Williams is the most interesting voice in his own story. He talks about the thrill of conducting his own music with a full orchestra. Some of his famous themes were recorded at Abbey Road Studios in England, and the point is made in the doc that Williams’ prolific output has made him The Beatles of movie music, writing hit after hit. It would have been interesting to hear from Paul McCartney among the many voices on this doc singing Williams praises.
Some of his themes landed on Billboard record charts. Along the way, he has racked up 54 Academy Award nominations (winning five), second only to Walt Disney. He’s also won several Emmys, Grammys and Golden Globes.
The film makes the point that Williams didn’t just write themes. In “Star Wars,” for example, there are separate marches and other music for each character. As I told CBC One Montreal’s Radio Noon host Shawn Apel Wednesday, some of those themes are so iconic they have wound up as phone ring tones. When a late, great friend of mine’s phone started playing the Storm Troopers Imperial Army march, for example, he knew that meant his wife was trying to reach him!

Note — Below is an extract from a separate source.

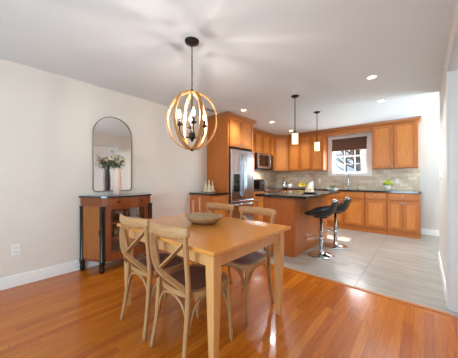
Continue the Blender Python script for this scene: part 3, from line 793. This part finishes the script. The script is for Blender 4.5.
for i, tp in enumerate(tips[::2]+tips[1::3]+[Vector((.02, .0, .4)), Vector((.04, .07, .38))]):
    b = MB(); b.ball((0, 0, 0), .014, 1)
    for ring, (n_, rr, up_) in enumerate(((5, .014, .006), (6, .022, -.002))):
        for k in range(n_):
            a = 2*PI*k/n_+ring*.5; b.ball((rr*math.cos(a), rr*math.sin(a), up_), .0145, 1, (1, 1, .6))
    b.build('blossom', M['petal'] if i % 3 else M['petalp'], fl, tuple(tp))

# ------------------------------------------------------------------ chandelier
CX, CY = -1.608, 1.319
ce = thing('chandelier', 'wood orb chandelier with candle bulbs hanging over the table', 'chandelier', (CX, CY, H))
MB().lathe([(0, -.04), (.014, -.04), (.02, -.032), (.06, -.02), (.066, -.004), (.066, 0), (0, 0)], 28).build('canopy', M['dark'], ce)
chn = MB(); z = -.05; k = 0
while z > -.44:
    rot = Matrix.Rotation(PI/2*(k % 2)+.4, 4, 'Z')
    lp = [rot @ Vector((.007*math.cos(a), 0, z+.016*math.sin(a))) for a in [2*PI*q/12 for q in range(12)]]
    chn.tube(lp, .0022, 6, up=tuple(rot @ Vector((0, 1, 0))), closed=True); z -= .0255; k += 1
chn.build('chain', M['dark'], ce)
zt, zb = -.47, -1.0; zc = (zt+zb)/2; rv = (zt-zb)/2; rh = .226
MB().lathe([(0, zt-.005), (.022, zt-.005), (.022, zt+.012), (.008, zt+.02), (.006, zt+.03), (0, zt+.03)], 18).build('top_cap', M['dark'], ce)
MB().lathe([(0, zb-.018), (.008, zb-.016), (.02, zb-.004), (.02, zb+.008), (0, zb+.008)], 18).build('bottom_cap', M['dark'], ce)
va = math.radians(41.2)
for i in range(3):
    a = va+i*PI/3
    ux = Vector((math.cos(a), math.sin(a), 0)); nrm = Vector((-math.sin(a), math.cos(a), 0)); rr = 1-.012*i
    loop = [ux*rh*rr*math.sin(t)+Vector((0, 0, zc+rv*rr*math.cos(t))) for t in [2*PI*q/64 for q in range(64)]]
    MB().sweep(loop, RECT(.0065, .0145), up=tuple(nrm), closed=True, smooth=False).build('orb_ring', M['ringwood'], ce)
MB().lathe([(0, zt), (.006, zt), (.006, -.82), (.012, -.83), (.02, -.84), (.03, -.85), (.03, -.895), (.012, -.91), (.006, -.93), (0, -.935)][::-1], 18).build('stem', M['dark'], ce)
for i in range(4):
    a = va+PI+math.radians(16)+i*PI/2; ux = Vector((math.cos(a), math.sin(a), 0)); R_ = .113
    hz = -.785
    ar = MB().tube(bez(ux*.02+Vector((0, 0, -.88)), ux*.07+Vector((0, 0, -.91)), ux*R_+Vector((0, 0, -.90)), ux*R_+Vector((0, 0, hz)), 12), .0055, 8, up=tuple(Vector((0, 0, 1)).cross(ux))).build('arm', M['dark'], ce)
    MB().lathe([(0, hz-.004), (.012, hz-.004), (.030, hz+.008), (.031, hz+.012), (0, hz+.006)], 18, at=tuple(ux*R_)).build('drip_cup', M['dark'], ar)
    MB().lathe([(0, hz+.007), (.0115, hz+.007), (.0115, hz+.062), (0, hz+.062)], 14, at=tuple(ux*R_)).build('candle_sleeve', M['dark'], ar)
    bu = MB().lathe([(0, .0), (.009, .002), (.0185, .025), (.016, .045), (.007, .068), (.001, .085), (0, .085)], 14).build('bulb', M['bulbglass'], ce, tuple(ux*R_+Vector((0, 0, hz+.0625))))
    MB().lathe([(0, .012), (.004, .014), (.0055, .026), (.004, .04), (0, .043)], 10).build('filament', M['bulb'], bu)
# pendants
def pendant():
    t = thing('pendant_light', 'nearer mini pendant light above the island', 'pendant light', (-1.483, 3.228, H), 0, 'pendants above the island')
    MB().lathe([(0, -.03), (.02, -.03), (.055, -.012), (.06, 0), (0, 0)], 24).build('canopy', M['blackmetal'], t)
    MB().lathe([(0, -.54), (.0065, -.54), (.0065, -.028), (0, -.028)], 10).build('rod', M['blackmetal'], t)
    MB().lathe([(0, -.575), (.03, -.575), (.03, -.56), (.012, -.54), (0, -.535)], 18).build('socket_cap', M['blackmetal'], t)
    MB().lathe([(0, -.735), (.044, -.735), (.046, -.73), (.046, -.58), (.042, -.575), (0, -.574)], 28).build('glass_shade', M['shade'], t)
    return t
p1 = pendant(); p2 = copy_tree(p1); p2.location = (-1.522, 4.27, H); p2['label'] = 'farther mini pendant light nearer the sink window'
# recessed lights
RL = [(-.486, 3.26, 'recessed ceiling light nearest the right wall'), (-.524, 4.356, 'recessed ceiling light in front of the right wall cabinet'), (-2.496, 3.256, 'recessed ceiling light in front of the fridge cabinet'), (-2.541, 4.355, 'recessed ceiling light in front of the microwave'), (-2.617, 5.46, 'recessed ceiling light near the corner wall cabinet')]
r0 = None
for x, y, lab in RL:
    if r0 is None:
        r0 = thing('recessed_light', lab, 'ceiling light', (x, y, H), 0, 'recessed lights in the ceiling'); c = r0
        MB().lathe([(.044, -.004), (.06, -.004), (.063, 0), (.044, 0), (.044, -.004)], 28).build('trim_ring', M['plastic'], r0)
        MB().lathe([(0, -.003), (.043, -.003), (.043, -.0005), (0, -.0005)], 28).build('lens', M['downlight'], r0)
    else: c = copy_tree(r0)
    c.location = (x, y, H); c['label'] = lab
    sp_ = lamp('recessed_light_beam', 'SPOT', (x, y, H-.02), (0, 0, 0), 34 if y > 5 else (36 if x < -2 and y < 4 else 55 if y < 4 else 95), (.80, .93, 1)); sp_.data.spot_size = 2.4; sp_.data.spot_blend = .8; sp_.data.shadow_soft_size = .06
# ceiling vent
vt = thing('ceiling_vent', 'slim ceiling air vent beside the fridge cabinet', 'vent', (-2.95, 2.85, H))
MB().box(-.06, .06, -.15, .15, -.006, 0, .002).build('frame', M['vent'], vt)
vs_ = MB()
for k in range(4): vs_.box(-.04+k*.022, -.03+k*.022, -.13, .13, -.008, -.006)  # dark strips painted as the shaded gaps of the vent
vs_.build('slats', M['ventd'], vt)

# ------------------------------------------------------------------ outlets and switch
def outlet(name, label, loc, rz, cat='outlet'):
    t = thing(name, label, cat, loc, rz)
    MB().box(-.036, .036, -.006, 0, -.058, .058, .002).build('cover_plate', M['plastic'], t)
    if cat == 'outlet':
        for z in (-.022, .022):
            s = MB().box(-.016, .016, -.009, -.006, z-.014, z+.014, .003).build('socket', M['plastic'], t)
            MB().box(-.008, -.005, -.0095, -.009, z-.005, z+.005).box(.005, .008, -.0095, -.009, z-.005, z+.005).build('slots', M['socket'], s)
    else: MB().box(-.012, .012, -.012, -.006, -.025, .025, .002).build('rocker', M['plastic'], t)
outlet('wall_outlet', 'white power outlet low on the dining wall', (XL, .293, .40), PI/2)
outlet('wall_outlet', 'white power outlet on the backsplash right of the flowers', (-.45, YB-.01, 1.13), 0)
outlet('wall_outlet', 'white power outlet on the backsplash left of the sink window', (-2.16, YB-.01, 1.13), 0)
outlet('light_switch', 'white light switch on the short right wall', (XR, 3.9, 1.22), -PI/2, 'switch')

# ------------------------------------------------------------------ roman shade
bl = thing('woven_shade', 'brown woven roman shade raised over the sink window', 'window shade', (-1.43, YB-.005, 0))
MB().box(-.40, .40, -.045, -.018, 2.15, 2.215, .004).build('headrail', M['blind'], bl)
m = MB()
for k in range(4): m.box(-.395, .395, -.04-.008*k, -.022, 2.15-.062*(k+1), 2.15-.062*k+.004, .006)
m.build('folds', M['blind'], bl)
# faucet
fa = thing('kitchen_faucet', 'tall chrome gooseneck faucet in front of the sink window', 'faucet', (-1.41, 6.12, ZT+ct+.0005))
MB().lathe([(0, 0), (.026, 0), (.026, .012), (.018, .03), (.016, .1), (0, .1)], 18).build('base', M['chrome'], fa)
MB().tube(smooth_path([(0, 0, .08), (0, 0, .28), (0, -.04, .36), (0, -.10, .385), (0, -.16, .35), (0, -.17, .27)], 6), .012, 12, up=(1, 0, 0)).build('spout', M['chrome'], fa)
MB().tube([(.02, 0, .07), (.06, 0, .10)], .007, 8).build('lever', M['chrome'], fa)
sd = thing('soap_dispenser', 'small chrome soap dispenser beside the faucet', 'dispenser', (-1.2, 6.14, ZT+ct+.0005))
MB().lathe([(0, 0), (.02, 0), (.018, .015), (.009, .03), (.009, .1), (0, .1)], 16).build('base', M['chrome'], sd)
MB().tube(smooth_path([(0, 0, .09), (0, -.01, .125), (0, -.05, .13), (0, -.07, .115)], 5), .006, 8, up=(1, 0, 0)).build('spout', M['chrome'], sd)
# flower pot on right counter
zc_ = ZT+ct+.0005
tag(MB().lathe([(0, 0), (.04, 0), (.045, .01), (.05, .06), (.066, .11), (.060, .11), (.046, .06), (0, .05)], 24).build('flower_pot', M['white'], None, (-.60, 6.03, zc_)), 'small white pot holding lime green flowers on the counter', 'pot')
pf = thing('lime_flowers', 'lime green flowers in the small white pot', 'flowers', (-.60, 6.03, zc_+.052))
st = MB()
for k in range(8): st.tube([(0, 0, .005), (.025*math.cos(k*.8), .025*math.sin(k*.8), .07)], .002, 6, up=(1, 0, 0))
st.build('stems', M['leaf'], pf)
for k in range(11):
    a = k*2.4; r = .075*math.sqrt(k/11); b = MB()
    for q in range(6): b.ball((.018*math.cos(q), .018*math.sin(q), random.uniform(-.01, .01)), .02, 1, jit=.15)
    b.build('blossom', M['lime'], pf, (r*math.cos(a), r*math.sin(a), .155-.08*(r/.075)**2))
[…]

Point is, Williams himself never phoned it in. He’s still, at 92, composing, having penned the music for Spielberg’s last Indiana Jones movie in 2023. His daughter says her father still writes music every day.
Spielberg also says that if you turn the sound off, his films are about half as interesting. Williams music cued all kinds of responses. He breaks down, at one point, how those five notes in “Close Encounters” was worked on almost as a math equation, with the notes arranged almost as an open sentence that keeps setting up the next line.
Williams says one of his toughest assignments was composing the score of his most recent Oscar winner, Spielberg’s World War II concentration camp saga “Schindler’s List” (1993). He says he was so moved just seeing the film he told Spielberg he wasn’t good enough to write the music.
“I know,” said Spielberg, “but the guys who could are all dead.”
Williams also composed music for director Oliver Stone’s feature “JFK” (1991), a rare assignment where Stone asked him to write the music first and the director later edited his visuals to fit the music.
The New York native’s first Oscar was awarded for adapting the score for director Norman Jewison’s 1971 film “Fiddler on the Roof.” Other recognizable anthems were composed forty years ago for NBC Nightly News and Olympic broadcasts that are still in use today.
Why are there no inspiring and memorable Indiana Jones or Superman themes in movies today? Williams theory is that he is part of a dying breed as one of the last of the great orchestral conductors. The thrill for the former Boston Pops baton waver has always been hearing all that brass and all those strings bringing music he wrote to life.
Many of today’s scores rely heavily on synthesisers, just as many images are computer generated digital effects. Not every technilogical advance is great, but on the other hand, at least now you can watch a great documentary on John Williams on demand on a streaming service.